>> BEGIN

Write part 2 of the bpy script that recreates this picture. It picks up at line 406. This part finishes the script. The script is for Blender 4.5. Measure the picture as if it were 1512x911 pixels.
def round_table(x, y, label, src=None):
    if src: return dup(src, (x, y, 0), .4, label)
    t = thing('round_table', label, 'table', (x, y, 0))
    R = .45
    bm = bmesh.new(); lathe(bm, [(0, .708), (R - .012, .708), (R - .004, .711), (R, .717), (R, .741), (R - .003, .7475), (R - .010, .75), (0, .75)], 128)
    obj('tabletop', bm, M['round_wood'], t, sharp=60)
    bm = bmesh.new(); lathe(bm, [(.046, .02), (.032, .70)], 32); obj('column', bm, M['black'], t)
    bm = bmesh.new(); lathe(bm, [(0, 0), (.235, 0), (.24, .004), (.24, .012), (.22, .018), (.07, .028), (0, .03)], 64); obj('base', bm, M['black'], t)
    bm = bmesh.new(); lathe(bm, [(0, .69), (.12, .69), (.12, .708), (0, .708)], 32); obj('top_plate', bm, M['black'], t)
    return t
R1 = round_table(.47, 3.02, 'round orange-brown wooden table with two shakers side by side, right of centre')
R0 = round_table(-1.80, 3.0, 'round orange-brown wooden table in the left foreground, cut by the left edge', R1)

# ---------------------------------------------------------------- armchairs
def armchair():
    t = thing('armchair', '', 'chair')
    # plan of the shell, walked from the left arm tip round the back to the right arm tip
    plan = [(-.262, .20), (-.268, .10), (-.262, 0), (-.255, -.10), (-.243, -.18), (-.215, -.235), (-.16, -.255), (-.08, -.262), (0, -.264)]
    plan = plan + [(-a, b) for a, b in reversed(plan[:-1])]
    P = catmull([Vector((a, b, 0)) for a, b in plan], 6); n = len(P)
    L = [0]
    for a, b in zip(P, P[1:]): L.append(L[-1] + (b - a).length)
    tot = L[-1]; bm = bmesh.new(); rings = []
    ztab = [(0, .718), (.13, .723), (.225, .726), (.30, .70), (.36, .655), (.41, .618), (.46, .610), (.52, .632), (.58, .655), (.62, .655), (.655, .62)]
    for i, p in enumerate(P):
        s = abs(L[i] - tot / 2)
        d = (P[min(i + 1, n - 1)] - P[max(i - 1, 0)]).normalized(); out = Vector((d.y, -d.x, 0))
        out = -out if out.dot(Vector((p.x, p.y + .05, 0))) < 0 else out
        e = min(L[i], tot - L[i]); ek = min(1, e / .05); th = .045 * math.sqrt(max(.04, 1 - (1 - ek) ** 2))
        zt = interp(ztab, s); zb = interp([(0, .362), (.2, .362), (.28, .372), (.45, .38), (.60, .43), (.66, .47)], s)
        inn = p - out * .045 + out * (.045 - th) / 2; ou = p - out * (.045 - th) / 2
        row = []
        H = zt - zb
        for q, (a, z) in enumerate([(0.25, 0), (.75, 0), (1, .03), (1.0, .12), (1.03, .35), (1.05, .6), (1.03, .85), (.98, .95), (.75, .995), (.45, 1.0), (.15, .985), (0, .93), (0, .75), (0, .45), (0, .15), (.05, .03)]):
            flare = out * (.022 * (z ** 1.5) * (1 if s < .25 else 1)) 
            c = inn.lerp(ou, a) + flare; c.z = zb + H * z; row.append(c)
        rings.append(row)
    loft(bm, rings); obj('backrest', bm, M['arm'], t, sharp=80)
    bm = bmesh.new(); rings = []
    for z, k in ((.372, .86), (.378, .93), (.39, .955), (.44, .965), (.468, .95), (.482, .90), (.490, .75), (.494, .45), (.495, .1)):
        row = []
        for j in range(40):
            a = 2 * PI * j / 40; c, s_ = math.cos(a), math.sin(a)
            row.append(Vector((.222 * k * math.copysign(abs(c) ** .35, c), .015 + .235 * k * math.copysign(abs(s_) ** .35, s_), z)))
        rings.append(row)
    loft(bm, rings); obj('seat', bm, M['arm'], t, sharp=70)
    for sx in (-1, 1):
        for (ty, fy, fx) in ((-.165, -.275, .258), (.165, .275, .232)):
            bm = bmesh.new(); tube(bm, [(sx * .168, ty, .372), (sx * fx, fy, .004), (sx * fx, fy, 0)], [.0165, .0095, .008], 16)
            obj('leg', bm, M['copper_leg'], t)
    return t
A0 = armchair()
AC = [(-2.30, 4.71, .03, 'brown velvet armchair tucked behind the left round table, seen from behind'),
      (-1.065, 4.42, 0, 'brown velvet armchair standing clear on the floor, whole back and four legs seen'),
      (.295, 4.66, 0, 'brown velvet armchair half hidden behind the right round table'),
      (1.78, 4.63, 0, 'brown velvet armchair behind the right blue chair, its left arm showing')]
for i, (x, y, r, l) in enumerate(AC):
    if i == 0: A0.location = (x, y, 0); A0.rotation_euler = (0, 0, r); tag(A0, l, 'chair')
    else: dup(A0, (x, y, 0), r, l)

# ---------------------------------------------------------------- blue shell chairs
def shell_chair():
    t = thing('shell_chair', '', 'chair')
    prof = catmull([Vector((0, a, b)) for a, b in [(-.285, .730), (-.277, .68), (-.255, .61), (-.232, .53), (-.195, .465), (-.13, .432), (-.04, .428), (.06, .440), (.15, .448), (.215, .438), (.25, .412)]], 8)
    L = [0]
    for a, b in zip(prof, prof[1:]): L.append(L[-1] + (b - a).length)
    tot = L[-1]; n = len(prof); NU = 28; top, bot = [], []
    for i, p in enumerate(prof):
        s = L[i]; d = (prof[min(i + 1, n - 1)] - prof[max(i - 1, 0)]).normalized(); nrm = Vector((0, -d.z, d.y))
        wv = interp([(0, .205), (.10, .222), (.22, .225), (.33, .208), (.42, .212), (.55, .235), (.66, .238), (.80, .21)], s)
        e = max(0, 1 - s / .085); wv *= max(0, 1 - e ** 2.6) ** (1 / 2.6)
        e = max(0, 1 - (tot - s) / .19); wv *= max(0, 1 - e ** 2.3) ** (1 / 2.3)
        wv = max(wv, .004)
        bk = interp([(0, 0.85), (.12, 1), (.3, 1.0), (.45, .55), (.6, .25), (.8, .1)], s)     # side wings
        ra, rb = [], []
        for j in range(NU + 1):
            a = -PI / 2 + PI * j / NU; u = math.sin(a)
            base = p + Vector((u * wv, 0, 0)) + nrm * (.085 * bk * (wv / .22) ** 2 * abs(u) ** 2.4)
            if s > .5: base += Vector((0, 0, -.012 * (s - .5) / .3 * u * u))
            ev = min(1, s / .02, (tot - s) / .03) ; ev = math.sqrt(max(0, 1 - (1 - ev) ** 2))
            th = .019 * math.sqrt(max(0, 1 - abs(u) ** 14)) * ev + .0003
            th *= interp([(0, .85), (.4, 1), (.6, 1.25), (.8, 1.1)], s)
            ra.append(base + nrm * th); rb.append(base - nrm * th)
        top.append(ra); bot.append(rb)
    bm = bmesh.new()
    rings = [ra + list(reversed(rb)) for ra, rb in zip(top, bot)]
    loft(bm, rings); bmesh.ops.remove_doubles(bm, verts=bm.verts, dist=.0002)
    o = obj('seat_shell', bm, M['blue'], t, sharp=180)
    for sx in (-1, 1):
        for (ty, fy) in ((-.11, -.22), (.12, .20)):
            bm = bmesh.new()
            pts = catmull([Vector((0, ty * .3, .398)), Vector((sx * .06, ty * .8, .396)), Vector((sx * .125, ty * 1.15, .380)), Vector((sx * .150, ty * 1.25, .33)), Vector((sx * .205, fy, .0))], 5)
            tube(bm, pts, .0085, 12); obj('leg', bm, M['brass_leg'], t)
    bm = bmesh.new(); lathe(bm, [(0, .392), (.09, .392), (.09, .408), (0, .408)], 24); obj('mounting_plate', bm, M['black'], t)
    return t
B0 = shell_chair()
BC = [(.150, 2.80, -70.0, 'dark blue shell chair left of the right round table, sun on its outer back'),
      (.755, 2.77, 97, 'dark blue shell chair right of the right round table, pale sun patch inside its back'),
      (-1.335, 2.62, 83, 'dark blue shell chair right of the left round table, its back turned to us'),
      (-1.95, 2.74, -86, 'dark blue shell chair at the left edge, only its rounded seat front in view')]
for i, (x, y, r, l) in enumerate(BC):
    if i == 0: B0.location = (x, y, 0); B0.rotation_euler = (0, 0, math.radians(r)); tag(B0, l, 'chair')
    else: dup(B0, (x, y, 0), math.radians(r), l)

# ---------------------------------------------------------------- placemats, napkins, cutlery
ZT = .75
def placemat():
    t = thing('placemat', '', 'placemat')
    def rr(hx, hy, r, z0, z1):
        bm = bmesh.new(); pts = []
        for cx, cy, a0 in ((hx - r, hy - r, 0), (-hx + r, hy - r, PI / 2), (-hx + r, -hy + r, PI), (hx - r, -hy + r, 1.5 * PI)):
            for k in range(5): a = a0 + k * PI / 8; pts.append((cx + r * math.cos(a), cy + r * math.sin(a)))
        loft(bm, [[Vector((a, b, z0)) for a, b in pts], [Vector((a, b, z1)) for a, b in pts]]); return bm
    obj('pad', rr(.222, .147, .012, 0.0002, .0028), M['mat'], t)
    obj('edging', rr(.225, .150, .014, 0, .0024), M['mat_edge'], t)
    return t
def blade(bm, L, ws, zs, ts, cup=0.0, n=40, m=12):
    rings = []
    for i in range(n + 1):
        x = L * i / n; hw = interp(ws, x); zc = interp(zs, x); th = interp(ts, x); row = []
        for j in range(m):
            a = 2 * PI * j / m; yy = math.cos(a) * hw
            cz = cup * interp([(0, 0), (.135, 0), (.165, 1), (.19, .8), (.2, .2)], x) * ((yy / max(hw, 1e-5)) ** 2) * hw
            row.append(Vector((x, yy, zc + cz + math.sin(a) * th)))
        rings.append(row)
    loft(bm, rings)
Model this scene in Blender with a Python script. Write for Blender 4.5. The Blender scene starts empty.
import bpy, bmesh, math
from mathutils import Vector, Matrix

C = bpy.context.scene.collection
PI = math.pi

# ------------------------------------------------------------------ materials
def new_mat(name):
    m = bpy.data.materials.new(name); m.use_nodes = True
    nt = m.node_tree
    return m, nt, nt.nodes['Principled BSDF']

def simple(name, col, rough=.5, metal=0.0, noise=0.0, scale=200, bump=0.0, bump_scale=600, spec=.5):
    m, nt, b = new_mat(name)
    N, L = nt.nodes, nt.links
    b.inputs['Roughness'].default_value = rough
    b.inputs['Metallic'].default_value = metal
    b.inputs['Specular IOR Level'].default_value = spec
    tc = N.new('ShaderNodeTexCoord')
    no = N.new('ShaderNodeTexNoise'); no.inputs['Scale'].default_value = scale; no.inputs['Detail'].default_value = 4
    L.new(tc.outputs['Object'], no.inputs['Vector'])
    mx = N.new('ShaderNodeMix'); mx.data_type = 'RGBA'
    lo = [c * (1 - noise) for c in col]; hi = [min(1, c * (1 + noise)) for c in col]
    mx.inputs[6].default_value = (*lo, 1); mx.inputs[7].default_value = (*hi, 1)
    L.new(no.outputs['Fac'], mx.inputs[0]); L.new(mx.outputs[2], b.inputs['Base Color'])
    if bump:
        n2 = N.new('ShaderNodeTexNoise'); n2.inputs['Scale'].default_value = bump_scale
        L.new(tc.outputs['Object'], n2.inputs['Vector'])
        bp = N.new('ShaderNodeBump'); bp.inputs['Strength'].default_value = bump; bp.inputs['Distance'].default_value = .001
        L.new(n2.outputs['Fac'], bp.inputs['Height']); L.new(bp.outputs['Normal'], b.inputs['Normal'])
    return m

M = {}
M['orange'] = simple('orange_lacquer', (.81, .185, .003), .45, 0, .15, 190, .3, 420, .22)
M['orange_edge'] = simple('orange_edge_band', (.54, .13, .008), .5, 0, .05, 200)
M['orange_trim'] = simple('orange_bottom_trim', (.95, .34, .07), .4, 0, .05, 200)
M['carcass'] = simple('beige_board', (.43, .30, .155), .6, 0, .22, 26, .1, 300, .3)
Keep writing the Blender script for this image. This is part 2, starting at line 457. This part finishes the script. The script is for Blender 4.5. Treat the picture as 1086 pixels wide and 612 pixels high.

>> END

**Stated task:** Repeat the entries above exactly, beginning at their first line and ending with the line that contains "R0 = round_table(-1.80, 3.0, 'round", with nothing added.

**Completed exercise:**
Write part 2 of the bpy script that recreates this picture. It picks up at line 406. This part finishes the script. The script is for Blender 4.5. Measure the picture as if it were 1512x911 pixels.
def round_table(x, y, label, src=None):
    if src: return dup(src, (x, y, 0), .4, label)
    t = thing('round_table', label, 'table', (x, y, 0))
    R = .45
    bm = bmesh.new(); lathe(bm, [(0, .708), (R - .012, .708), (R - .004, .711), (R, .717), (R, .741), (R - .003, .7475), (R - .010, .75), (0, .75)], 128)
    obj('tabletop', bm, M['round_wood'], t, sharp=60)
    bm = bmesh.new(); lathe(bm, [(.046, .02), (.032, .70)], 32); obj('column', bm, M['black'], t)
    bm = bmesh.new(); lathe(bm, [(0, 0), (.235, 0), (.24, .004), (.24, .012), (.22, .018), (.07, .028), (0, .03)], 64); obj('base', bm, M['black'], t)
    bm = bmesh.new(); lathe(bm, [(0, .69), (.12, .69), (.12, .708), (0, .708)], 32); obj('top_plate', bm, M['black'], t)
    return t
R1 = round_table(.47, 3.02, 'round orange-brown wooden table with two shakers side by side, right of centre')
R0 = round_table(-1.80, 3.0, 'round orange-brown wooden table in the left foreground, cut by the left edge', R1)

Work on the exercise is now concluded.